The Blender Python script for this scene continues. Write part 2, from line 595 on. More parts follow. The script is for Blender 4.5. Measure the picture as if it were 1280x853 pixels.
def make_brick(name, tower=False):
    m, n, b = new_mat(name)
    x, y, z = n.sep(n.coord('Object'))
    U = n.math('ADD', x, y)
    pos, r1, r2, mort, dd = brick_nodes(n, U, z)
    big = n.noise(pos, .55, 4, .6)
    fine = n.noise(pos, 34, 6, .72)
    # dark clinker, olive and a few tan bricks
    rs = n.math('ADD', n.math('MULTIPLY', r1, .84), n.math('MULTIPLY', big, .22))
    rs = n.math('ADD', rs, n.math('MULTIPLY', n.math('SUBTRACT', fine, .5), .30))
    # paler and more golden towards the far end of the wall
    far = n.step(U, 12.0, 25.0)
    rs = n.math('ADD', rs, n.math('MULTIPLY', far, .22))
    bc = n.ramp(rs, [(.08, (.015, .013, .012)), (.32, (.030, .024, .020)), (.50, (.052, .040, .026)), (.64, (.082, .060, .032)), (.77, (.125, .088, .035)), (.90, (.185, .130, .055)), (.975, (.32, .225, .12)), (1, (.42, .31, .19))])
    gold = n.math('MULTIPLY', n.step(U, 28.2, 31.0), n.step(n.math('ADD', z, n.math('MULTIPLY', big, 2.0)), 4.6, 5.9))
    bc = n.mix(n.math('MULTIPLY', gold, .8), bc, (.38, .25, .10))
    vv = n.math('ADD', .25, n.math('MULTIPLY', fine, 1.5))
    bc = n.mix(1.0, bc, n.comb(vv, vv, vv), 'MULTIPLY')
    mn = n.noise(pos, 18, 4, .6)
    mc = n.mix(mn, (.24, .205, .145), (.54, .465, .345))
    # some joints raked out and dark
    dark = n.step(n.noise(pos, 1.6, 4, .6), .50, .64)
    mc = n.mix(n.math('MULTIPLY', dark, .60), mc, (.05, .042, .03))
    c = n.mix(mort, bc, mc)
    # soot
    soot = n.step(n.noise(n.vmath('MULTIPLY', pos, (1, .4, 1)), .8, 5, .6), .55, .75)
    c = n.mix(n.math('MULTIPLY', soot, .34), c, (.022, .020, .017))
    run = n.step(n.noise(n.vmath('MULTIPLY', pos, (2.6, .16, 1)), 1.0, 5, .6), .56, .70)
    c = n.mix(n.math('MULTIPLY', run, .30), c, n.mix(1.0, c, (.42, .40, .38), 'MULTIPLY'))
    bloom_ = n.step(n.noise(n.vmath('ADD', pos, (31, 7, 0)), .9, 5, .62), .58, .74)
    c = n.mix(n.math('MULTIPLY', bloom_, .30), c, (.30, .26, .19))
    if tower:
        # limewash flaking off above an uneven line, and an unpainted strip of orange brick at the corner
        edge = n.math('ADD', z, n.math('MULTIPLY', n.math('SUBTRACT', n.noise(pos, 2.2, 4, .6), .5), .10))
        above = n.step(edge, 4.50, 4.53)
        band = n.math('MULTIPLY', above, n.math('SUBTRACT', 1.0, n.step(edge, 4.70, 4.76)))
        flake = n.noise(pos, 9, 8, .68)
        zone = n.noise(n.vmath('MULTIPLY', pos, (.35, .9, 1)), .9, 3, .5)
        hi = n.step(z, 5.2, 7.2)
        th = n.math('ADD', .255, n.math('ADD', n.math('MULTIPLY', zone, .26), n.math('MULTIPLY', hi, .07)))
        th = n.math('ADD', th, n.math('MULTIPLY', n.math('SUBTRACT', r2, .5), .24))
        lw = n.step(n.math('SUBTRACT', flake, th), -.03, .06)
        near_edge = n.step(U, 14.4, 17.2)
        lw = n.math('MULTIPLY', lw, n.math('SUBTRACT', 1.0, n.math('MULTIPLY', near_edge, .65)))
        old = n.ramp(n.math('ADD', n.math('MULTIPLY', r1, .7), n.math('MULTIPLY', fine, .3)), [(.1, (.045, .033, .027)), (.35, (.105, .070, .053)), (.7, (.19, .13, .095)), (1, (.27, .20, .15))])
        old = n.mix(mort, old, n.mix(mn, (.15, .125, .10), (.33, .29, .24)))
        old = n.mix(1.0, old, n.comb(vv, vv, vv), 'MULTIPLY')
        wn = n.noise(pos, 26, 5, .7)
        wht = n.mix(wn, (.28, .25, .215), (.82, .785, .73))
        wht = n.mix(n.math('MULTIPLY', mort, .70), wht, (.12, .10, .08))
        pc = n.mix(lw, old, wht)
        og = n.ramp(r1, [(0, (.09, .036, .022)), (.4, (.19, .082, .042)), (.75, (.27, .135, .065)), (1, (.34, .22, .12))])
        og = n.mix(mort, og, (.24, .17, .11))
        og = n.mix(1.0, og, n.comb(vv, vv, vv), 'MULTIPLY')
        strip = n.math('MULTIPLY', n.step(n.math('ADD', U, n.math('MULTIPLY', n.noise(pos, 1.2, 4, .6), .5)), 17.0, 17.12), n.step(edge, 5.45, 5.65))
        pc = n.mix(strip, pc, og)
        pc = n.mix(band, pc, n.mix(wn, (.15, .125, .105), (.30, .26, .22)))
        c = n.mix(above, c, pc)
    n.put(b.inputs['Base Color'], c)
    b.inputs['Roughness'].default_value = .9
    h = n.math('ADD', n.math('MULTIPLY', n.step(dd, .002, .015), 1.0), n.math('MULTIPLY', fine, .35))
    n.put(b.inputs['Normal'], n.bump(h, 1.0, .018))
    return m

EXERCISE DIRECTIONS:
Output the listing above word for word.

RESULT OF THE TASK:
The Blender Python script for this scene continues. Write part 2, from line 595 on. More parts follow. The script is for Blender 4.5. Measure the picture as if it were 1280x853 pixels.
def make_brick(name, tower=False):
    m, n, b = new_mat(name)
    x, y, z = n.sep(n.coord('Object'))
    U = n.math('ADD', x, y)
    pos, r1, r2, mort, dd = brick_nodes(n, U, z)
    big = n.noise(pos, .55, 4, .6)
    fine = n.noise(pos, 34, 6, .72)
    # dark clinker, olive and a few tan bricks
    rs = n.math('ADD', n.math('MULTIPLY', r1, .84), n.math('MULTIPLY', big, .22))
    rs = n.math('ADD', rs, n.math('MULTIPLY', n.math('SUBTRACT', fine, .5), .30))
    # paler and more golden towards the far end of the wall
    far = n.step(U, 12.0, 25.0)
    rs = n.math('ADD', rs, n.math('MULTIPLY', far, .22))
    bc = n.ramp(rs, [(.08, (.015, .013, .012)), (.32, (.030, .024, .020)), (.50, (.052, .040, .026)), (.64, (.082, .060, .032)), (.77, (.125, .088, .035)), (.90, (.185, .130, .055)), (.975, (.32, .225, .12)), (1, (.42, .31, .19))])
    gold = n.math('MULTIPLY', n.step(U, 28.2, 31.0), n.step(n.math('ADD', z, n.math('MULTIPLY', big, 2.0)), 4.6, 5.9))
    bc = n.mix(n.math('MULTIPLY', gold, .8), bc, (.38, .25, .10))
    vv = n.math('ADD', .25, n.math('MULTIPLY', fine, 1.5))
    bc = n.mix(1.0, bc, n.comb(vv, vv, vv), 'MULTIPLY')
    mn = n.noise(pos, 18, 4, .6)
    mc = n.mix(mn, (.24, .205, .145), (.54, .465, .345))
    # some joints raked out and dark
    dark = n.step(n.noise(pos, 1.6, 4, .6), .50, .64)
    mc = n.mix(n.math('MULTIPLY', dark, .60), mc, (.05, .042, .03))
    c = n.mix(mort, bc, mc)
    # soot
    soot = n.step(n.noise(n.vmath('MULTIPLY', pos, (1, .4, 1)), .8, 5, .6), .55, .75)
    c = n.mix(n.math('MULTIPLY', soot, .34), c, (.022, .020, .017))
    run = n.step(n.noise(n.vmath('MULTIPLY', pos, (2.6, .16, 1)), 1.0, 5, .6), .56, .70)
    c = n.mix(n.math('MULTIPLY', run, .30), c, n.mix(1.0, c, (.42, .40, .38), 'MULTIPLY'))
    bloom_ = n.step(n.noise(n.vmath('ADD', pos, (31, 7, 0)), .9, 5, .62), .58, .74)
    c = n.mix(n.math('MULTIPLY', bloom_, .30), c, (.30, .26, .19))
    if tower:
        # limewash flaking off above an uneven line, and an unpainted strip of orange brick at the corner
        edge = n.math('ADD', z, n.math('MULTIPLY', n.math('SUBTRACT', n.noise(pos, 2.2, 4, .6), .5), .10))
        above = n.step(edge, 4.50, 4.53)
        band = n.math('MULTIPLY', above, n.math('SUBTRACT', 1.0, n.step(edge, 4.70, 4.76)))
        flake = n.noise(pos, 9, 8, .68)
        zone = n.noise(n.vmath('MULTIPLY', pos, (.35, .9, 1)), .9, 3, .5)
        hi = n.step(z, 5.2, 7.2)
        th = n.math('ADD', .255, n.math('ADD', n.math('MULTIPLY', zone, .26), n.math('MULTIPLY', hi, .07)))
        th = n.math('ADD', th, n.math('MULTIPLY', n.math('SUBTRACT', r2, .5), .24))
        lw = n.step(n.math('SUBTRACT', flake, th), -.03, .06)
        near_edge = n.step(U, 14.4, 17.2)
        lw = n.math('MULTIPLY', lw, n.math('SUBTRACT', 1.0, n.math('MULTIPLY', near_edge, .65)))
        old = n.ramp(n.math('ADD', n.math('MULTIPLY', r1, .7), n.math('MULTIPLY', fine, .3)), [(.1, (.045, .033, .027)), (.35, (.105, .070, .053)), (.7, (.19, .13, .095)), (1, (.27, .20, .15))])
        old = n.mix(mort, old, n.mix(mn, (.15, .125, .10), (.33, .29, .24)))
        old = n.mix(1.0, old, n.comb(vv, vv, vv), 'MULTIPLY')
        wn = n.noise(pos, 26, 5, .7)
        wht = n.mix(wn, (.28, .25, .215), (.82, .785, .73))
        wht = n.mix(n.math('MULTIPLY', mort, .70), wht, (.12, .10, .08))
        pc = n.mix(lw, old, wht)
        og = n.ramp(r1, [(0, (.09, .036, .022)), (.4, (.19, .082, .042)), (.75, (.27, .135, .065)), (1, (.34, .22, .12))])
        og = n.mix(mort, og, (.24, .17, .11))
        og = n.mix(1.0, og, n.comb(vv, vv, vv), 'MULTIPLY')
        strip = n.math('MULTIPLY', n.step(n.math('ADD', U, n.math('MULTIPLY', n.noise(pos, 1.2, 4, .6), .5)), 17.0, 17.12), n.step(edge, 5.45, 5.65))
        pc = n.mix(strip, pc, og)
        pc = n.mix(band, pc, n.mix(wn, (.15, .125, .105), (.30, .26, .22)))
        c = n.mix(above, c, pc)
    n.put(b.inputs['Base Color'], c)
    b.inputs['Roughness'].default_value = .9
    h = n.math('ADD', n.math('MULTIPLY', n.step(dd, .002, .015), 1.0), n.math('MULTIPLY', fine, .35))
    n.put(b.inputs['Normal'], n.bump(h, 1.0, .018))
    return m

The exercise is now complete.